Gmina rozstrzygnęła największy przetarg na budowę kanalizacji. Są pieniądze, jest wykonawca, jest i… opór ze strony niektórych mieszkańców.
Umowa opiewa aż na 7,5 mln zł, co dla tak niewielkiej gminy jest największą umową w historii gminy jeśli chodzi o inwestycje wodno - kanalizacyjne. Wykonawca zaczął już przystępować do rozpoznania tematu jeśli chodzi o modernizację oczyszczalni. Firma zaczyna zbierać oferty i przedstawiać do akceptacji proponowane nowe urządzenia.Wydawało się, że kanalizacja jest po prostu mieszkańcom potrzebna i nikt nie będzie protestował. Okazuje się, że problem w niektórych domach, głównie tych, zlokalizowanych nad potokami.- Ludzie tłumaczą, że mają przydomowe oczyszczalnie ścieków, nie potrzebują kanalizacji, więc nie przepuszczą sieci przez swoje działki. Ale przejścia nie można robić w dowolnym miejscu. Albo tu albo wcale! I może się okazać, że sprawa oddolnie się skomplikuje - tłumaczy Bartosz Leksander, wójt Spytkowic. - Na razie projektant chodzi od domu do domu. Może zrobimy spotkanie dla mieszkańców w połowie października, będziemy z tymi ludźmi rozmawiać i może te osoby przekonamy. Nie ma innego wyjścia. Lecz oni ścieki bardzo rzadko albo wcale nie wywozili, nie czuli tego kosztu. A przecież to dla ich wygody, a nie kłopotu - dodaje.
Jak podkreśla jeśli gmina uzyska zgody, finansowanie na niego już jest. Realizacja projektu ma trwać do 2026.
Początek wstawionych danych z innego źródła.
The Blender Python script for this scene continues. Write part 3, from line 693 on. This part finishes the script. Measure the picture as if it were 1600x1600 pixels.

- Mamy pieniądze i nie wyobrażam sobie byśmy je musieli oddać, bo się ktoś nie zgodził na przejście. Nie ma możliwości przekroczenia cieku byle gdzie. Wody Polskie nie pozwolą na dowolność.
Rozwiązaniem mogą być regularne kontrole, właścicieli czy oddają ścieki ze zbiorników bezodpływowych. Te na Podhalu często "bezodpływowe" są jedynie z nazwy. Większość nieczystości w tego typu dziurawym jak sito szambie wsiąka więc w ziemię lub trafia do potoku. Tym samym wystarczy dla formalności zamówić wywóz szamba raz w roku, albo wcale… Oszczędności są jednak pozorne bo proceder skutkuje zatruwaniem siebie i sąsiadów.
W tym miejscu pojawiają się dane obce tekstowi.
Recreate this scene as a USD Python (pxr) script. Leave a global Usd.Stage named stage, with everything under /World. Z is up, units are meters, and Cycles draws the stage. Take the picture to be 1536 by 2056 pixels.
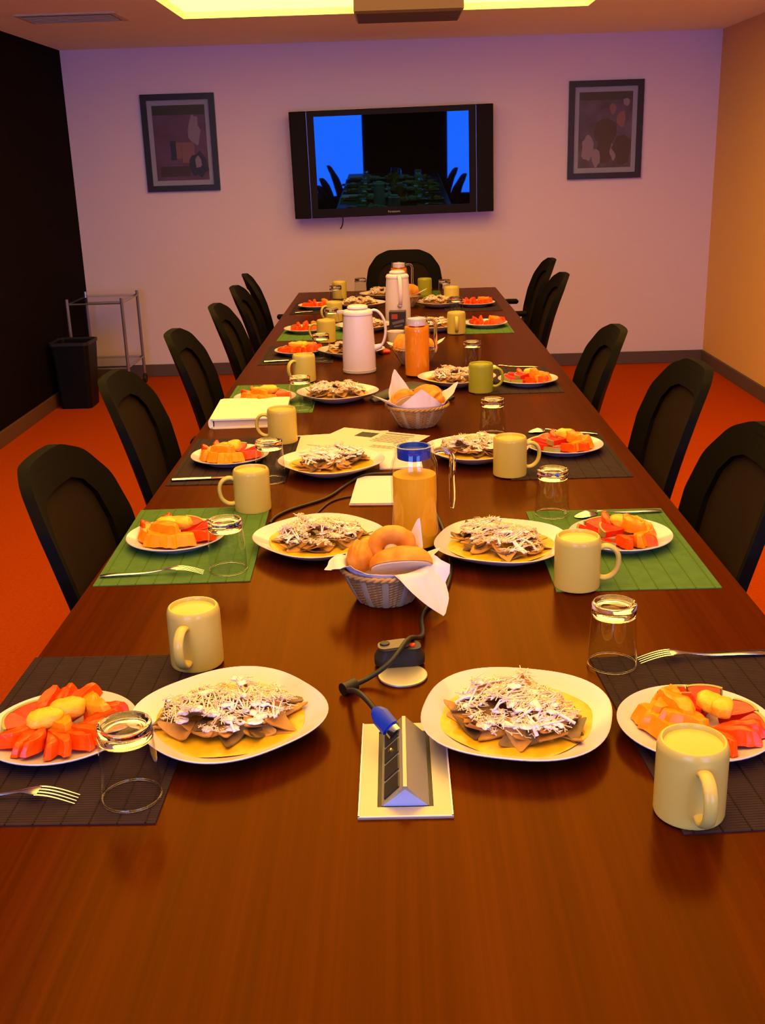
import math, random, re
import numpy as np, trimesh, manifold3d as m3, shapely
from shapely.geometry import Polygon, Point, box as sbox
import usdkit, meshkit
from pxr import Usd, UsdGeom, UsdLux, Gf, Sdf, UsdShade

stage = Usd.Stage.CreateInMemory()
UsdGeom.SetStageUpAxis(stage, UsdGeom.Tokens.z)
UsdGeom.SetStageMetersPerUnit(stage, 1.0)
UsdGeom.Xform.Define(stage, '/World')
PI = math.pi
TZ = 0.74                      # table top height
MZ = TZ + 0.003                # top of a placemat

# ------------------------------------------------------------------ camera
F_PX = 2150.0
def camera():
    f = F_PX
    ray = lambda u, v: np.array([(u - 768) / f, (v - 1028) / f, 1.0])
    Y = ray(788, 325); Y /= np.linalg.norm(Y)                     # vanishing point of the table's long sides
    D = ray(968, 1028 + f * f / 703.0); D -= D.dot(Y) * Y; D /= np.linalg.norm(D)
    Z = -D; X = np.cross(Y, Z)
    R = np.stack([X, Y, Z])
    cx, cy, cz = R @ np.array([1, 0, 0.]), R @ np.array([0, -1, 0.]), R @ np.array([0, 0, -1.])
    cam = UsdGeom.Camera.Define(stage, '/World/camera')
    m = Gf.Matrix4d(*cx, 0, *cy, 0, *cz, 0, 0, 0, 1.4814, 1)
    cam.AddTransformOp().Set(m)
    cam.CreateHorizontalApertureAttr(36.0); cam.CreateVerticalApertureAttr(36.0 * 2056 / 1536)
    cam.CreateFocalLengthAttr(36.0 * f / 1536)
    cam.CreateClippingRangeAttr(Gf.Vec2f(0.05, 100))
    cam.CreateExposureAttr(0.0)
camera()
PANEL = (5.0, 2.65, 0.50)      # luminous ceiling panel, warm
WINDOW = (2.2, 3.5, 9.0)      # frosted windows behind the camera, blue daylight

# ------------------------------------------------------------------ materials
LOOK = '/World/Looks'
UsdGeom.Scope.Define(stage, LOOK)
ALB = 1.0
def mat(name, base, rough=0.5, metal=0.0, spec=0.5, coat=0.0, vary=0.0, noise=None, bump=None, trans=0.0, ior=1.45, emit=None, alpha=None):
    if ALB != 1.0 and metal < .9 and trans == 0:
        base = tuple(ALB * c for c in base); noise = (noise[0], tuple(ALB * c for c in noise[1])) if noise else None
    n = {'p': ('principled_bsdf', {'base_color': base, 'roughness': rough, 'metallic': metal, 'specular_ior_level': spec, 'coat_weight': coat, 'coat_roughness': 0.08,
                                   'transmission_weight': trans, 'ior': ior})}
    l = []
    if emit is not None:
        n['p'][1]['emission_color'] = emit; n['p'][1]['emission_strength'] = 1.0
    if noise:                                          # (scale, colour2)
        n['tc'] = ('texture_coordinate', {}); n['nz'] = ('noise_texture', {'scale': noise[0], 'detail': 3.0})
        n['rm'] = ('rgb_ramp', {'ramp': [(0.35, base), (0.68, noise[1])]})
        l += [('tc.object', 'nz.vector'), ('nz.fac', 'rm.fac'), ('rm.color', 'p.base_color')]
    if vary:
        n['oi'] = ('object_info', {}); n['hv'] = ('hsv', {'color': base, 'saturation': 1.0, 'fac': 1.0, 'hue': 0.5})
        n['mr'] = ('map_range', {'from_min': 0.0, 'from_max': 1.0, 'to_min': 1 - vary, 'to_max': 1 + vary})
        l += [('oi.random', 'mr.value'), ('mr.result', 'hv.value'), ('hv.color', 'p.base_color')]
        if noise:
            l = [x for x in l if x != ('rm.color', 'p.base_color')] + [('rm.color', 'hv.color')]
    if bump:
        n['tb'] = ('texture_coordinate', {}); n['nb'] = ('noise_texture', {'scale': bump[0], 'detail': 3.0}); n['bp'] = ('bump', {'strength': bump[1], 'distance': 0.002})
        l += [('tb.object', 'nb.vector'), ('nb.fac', 'bp.height'), ('bp.normal', 'p.normal')]
    return usdkit.material(stage, f'{LOOK}/{name}', n, l, surface='p.bsdf')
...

- Ale będziemy chcieli to załatwić po prośbie, bo po groźbie nie jest najlepiej - przekonuje wójt.
Jak się okazuje, problem jest nie tylko po stronie tych, którzy mieszkają, ale także nowych właścicieli działek spoza gminy czy Podhala. Są to często długie działki, które sięgają od drogi krajowej do rzeki. Właściciele nie chcą się zgodzić na kanalizację, bo ich to nie dotyczy. To również bardzo mocno komplikuje planowaną inwestycję.